Suddenly very glad there's never been a Honor Harrington RPG, as the ship combat would have been a dry tedious exercise in tech wank and interminable die rolling, rather than a narratively driven system of stakes bidding and special story moves.
There's a Honor Harrington ship to ship wargame, and bless its 3D heart.

But an RPG? It should start with something like Glitch, where the question isn't "can you win" but "how much damage are you willing to take to win?".
"But Alex, you're always banging on about Star Fleet Battles? Isn't tech wank and interminable die rolling, like, your thing??"

Yes: when it fits the experience at hand. Detailed Trek ship-to-sip combat wargame? Fuck yeah 8 pages of tractor beam rules and run that DAC.
But an RPG where the focus should be capturing the *feel* of the source material, where it's about spending the finite resources one has against unknown and/or more powerful foes? Make it about managing that both in-character and as a meta mechanic.
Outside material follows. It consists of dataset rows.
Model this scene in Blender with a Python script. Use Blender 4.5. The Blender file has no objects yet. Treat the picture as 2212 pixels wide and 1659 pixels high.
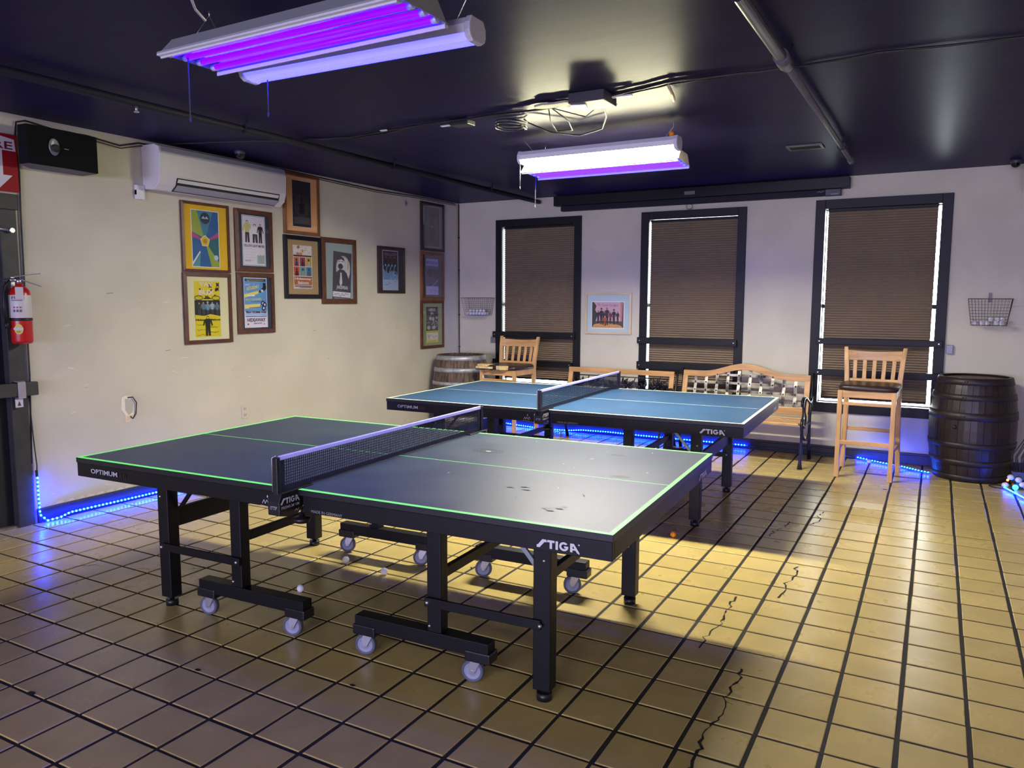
import bpy, bmesh, math, random
from mathutils import Vector, Matrix, Euler
random.seed(7)
PI = math.pi
S = bpy.context.scene
COL = S.collection
# ------------------------------------------------------------------ room numbers (metres)
XL, YB, HC = -5.343, 8.086, 2.714          # left wall, back wall, ceiling
XR, YF = 2.9, -8.0                          # right wall and wall behind the camera

# ------------------------------------------------------------------ camera
cd = bpy.data.cameras.new('camera'); cam = bpy.data.objects.new('camera', cd); COL.objects.link(cam)
cd.sensor_fit = 'HORIZONTAL'; cd.sensor_width = 36.0; cd.lens = 1658.29 / 2212 * 36.0
R_ = Vector((0.87022739, 0.49263859, 0.00339272)); U_ = Vector((-0.05600656, 0.09208673, 0.99417468)); F_ = Vector((-0.48945639, 0.86534805, -0.10772739))
CAMP = Vector((0, 0, 1.523))
m4 = Matrix.Identity(4)
for i in range(3):
    m4[i][0] = R_[i]; m4[i][1] = U_[i]; m4[i][2] = -F_[i]; m4[i][3] = CAMP[i]
cam.matrix_world = m4
cd.clip_start = 0.05
S.camera = cam
# ------------------------------------------------------------------ view and sky
S.view_settings.view_transform = 'Standard'; S.view_settings.look = 'None'
S.view_settings.gamma = 1.0; S.view_settings.use_curve_mapping = False
S.view_settings.exposure = 1.08
S.cycles.use_denoising = True
S.cycles.max_bounces = 8; S.cycles.diffuse_bounces = 4; S.cycles.glossy_bounces = 4; S.cycles.transparent_max_bounces = 12
S.cycles.sample_clamp_indirect = 6.0
S.cycles.caustics_reflective = False; S.cycles.caustics_refractive = False
wd = bpy.data.worlds.new('overcast_sky'); S.world = wd; wd.use_nodes = True
wd.node_tree.nodes['Background'].inputs[0].default_value = (0.93, 0.97, 1.0, 1)
wd.node_tree.nodes['Background'].inputs[1].default_value = 18.0
# lamp strengths, tuned together
LENS_WARM = 205.0       # warm white wraparound lamp over the far table
LENS_DIM = 1.0        # added violet emission on the near strip lamp's lens, tints ceiling and walls
UV_NEAR = 12.0          # black-light tubes over the near table
UV_FAR = 29.0
LED_TUBE = 60.0
PANEL_FILL_W = 15.0          # ceiling fill panels added behind the camera (watts each)

def lin(c):
    return tuple((v / 12.92 if v <= 0.04045 else ((v + 0.055) / 1.055) ** 2.4) for v in c)
def rgb(r, g, b):
    return lin((r / 255, g / 255, b / 255)) + (1,)

def area_lamp(name, loc, sx, sy, watts, col):
    l = bpy.data.lights.new(name, 'AREA'); l.shape = 'RECTANGLE'; l.size = sx; l.size_y = sy; l.energy = watts; l.color = col
    o = bpy.data.objects.new(name, l); COL.objects.link(o); o.location = loc
    return o
# fill panels added out of view behind the photographer (their housings are built further down)
FILL_PANELS = [(-0.7, -1.4), (1.7, -1.4)]
for i, (x, y) in enumerate(FILL_PANELS):
    area_lamp('added_fill_light', (x, y, HC - 0.045), 1.15, 0.55, PANEL_FILL_W, (1.0, 0.99, 0.76))

# area lights added for bluish fill at two unseen front windows (their frames are built further down)
FRONT_FILL_W = 215.0
FRONT_FILL_WIN = [(-3.2, 1.32), (0.8, 1.32)]
for (x, z) in FRONT_FILL_WIN:
    w_ = area_lamp('added_window_fill', (x, YF + 0.03, z), 3.0, 1.6, FRONT_FILL_W, (0.60, 0.57, 1.0)); w_.rotation_euler = (PI / 2, 0, 0)
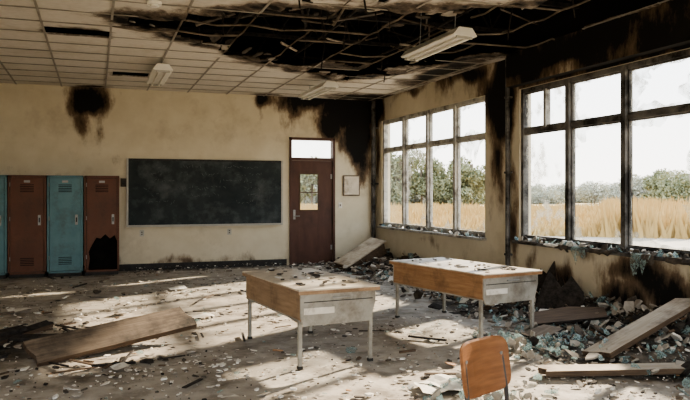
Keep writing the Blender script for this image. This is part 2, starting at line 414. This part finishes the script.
window('window_2',W2,[4.42,5.50,6.52,7.54,8.60],2.38,'frameburn',[(.3,.7),(.3,.9),(.3,.3),('d','d')])
mb=MB(); mb.bx(XW+.03,XW+.11,8.02,8.07,2.4,2.95,'frame'); mb.build('window_2_mullion')
for nm,W,m in(('trim_sill_far',W1,'frame'),('trim_sill_near',W2,'frameburn')):
    mb=MB(); mb.bx(XW-.10,XW+.16,W[0]-.04,W[1]+.04,W[2]-.04,W[2]+.001,m)
    mb.build(nm,bevel=.006)
mb=MB()
for i in range(420):
    W=W2 if R()<.75 else W1
    y=U(W[0]+.02,W[1]-.02); x=U(XW-.09,XW+.14); s=U(.015,.08)
    pts=[(s*U(.4,1)*math.cos(t),s*U(.4,1)*math.sin(t)) for t in [k*2*math.pi/5 for k in range(5)]]
    mb.prism(pts,U(.004,.02),random.choice(['paper','shard','ash','ash','shard','plaster']),Matrix.Translation((x,y,W[2]+.002+s*.3))@Euler((U(-1.1,1.1),U(-1.1,1.1),U(0,6))).to_matrix().to_4x4())
def droop(y,w,l,mat):
    n=8; vs=[]
    for i in range(n+1):
        t=i/n; yy=y+w*(t-.5); ll=l*(.25+.75*abs(nz(yy*7,3,1))*2)*(1-abs(t-.5)*1.2)
        vs+= [(XW+.02,yy,W2[2]+.015),(XW-.112,yy,W2[2]+.012),(XW-.118-.02*R(),yy+U(-.01,.01),W2[2]-ll*.5),(XW-.115,yy+U(-.02,.02),W2[2]-ll)]
    fs=[]
    for i in range(n):
        for j in range(3): fs.append((i*4+j,(i+1)*4+j,(i+1)*4+j+1,i*4+j+1))
    mb.add(vs,fs,mat)
droop(7.15,.28,.34,'shard'); droop(6.1,.3,.42,'shard'); droop(6.0,.18,.3,'ash'); droop(8.2,.4,.12,'ash'); droop(7.7,.3,.1,'paper'); droop(6.7,.5,.10,'ash'); droop(5.5,.5,.2,'ash'); droop(7.5,.3,.15,'ash')
mb.build('sill_glass_debris')

# ------------------------------------------------------------ door
mb=MB(); f=.05
mb.bx(DX0,DX0+f,YB-.03,YB+.14,0,DZ,'door'); mb.bx(DX1-f,DX1,YB-.03,YB+.14,0,DZ,'door'); mb.bx(DX0,DX1,YB-.03,YB+.14,DZ-f,DZ,'door'); mb.bx(DX0+f,DX1-f,YB-.03,YB+.14,2.18,2.24,'door')
lx0,lx1=DX0+f+.004,DX1-f-.004; wx0,wx1,wz0,wz1=4.03,4.43,1.14,1.90
y0,y1=YB+.01,YB+.055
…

It shouldn't be trying to cram a wargame into an RPG, but like the player's deciding to just take X amount of damage (some random, some GM selected) to gain Y advantage or progress towards the win threshold.
And they can modulate that with both entertaining play and the use of character abilities and bennies ("I use my Reveal A Technological Advantage (Minor) for this story!")
Voiddamn I wish I had the chops to make this case the more I think about it the more awesome I realize it could be. Especially if you take a page from Ars Magica for troupe style play and everyone has a bridge officer and a secondary character.
Fuck, and PC death itself is a resource. PCs don’t die to random die rolls, but because the player chooses for a character to die for either directly advancing to a win threshold or to seize a significant portion of narrative control from the events around the death.
Cause if you just want to play randos tooling around the Honorverse getting up to whatever, there’s whatever generic RPG that has provisions for hard-ish sci-fi that you can grab and use pretty much off the shelf.
But an Honor Harrington RPG should be about sessions and stories that end up feeling like the books, and that means going “OK, how do we make that happen as the intended and focused result of this game.”
Which, as long time followers know, is something I bang on about with RPGs and how the vast majority never ask that.
And I realized that the HH books and a putative RPG are like the perfect example of this, as the first thought everyone would have about a HH RPG *is* the unsatisfying ship wargame crammed into some pedestrian traditional “character stats and task resolution” RPG.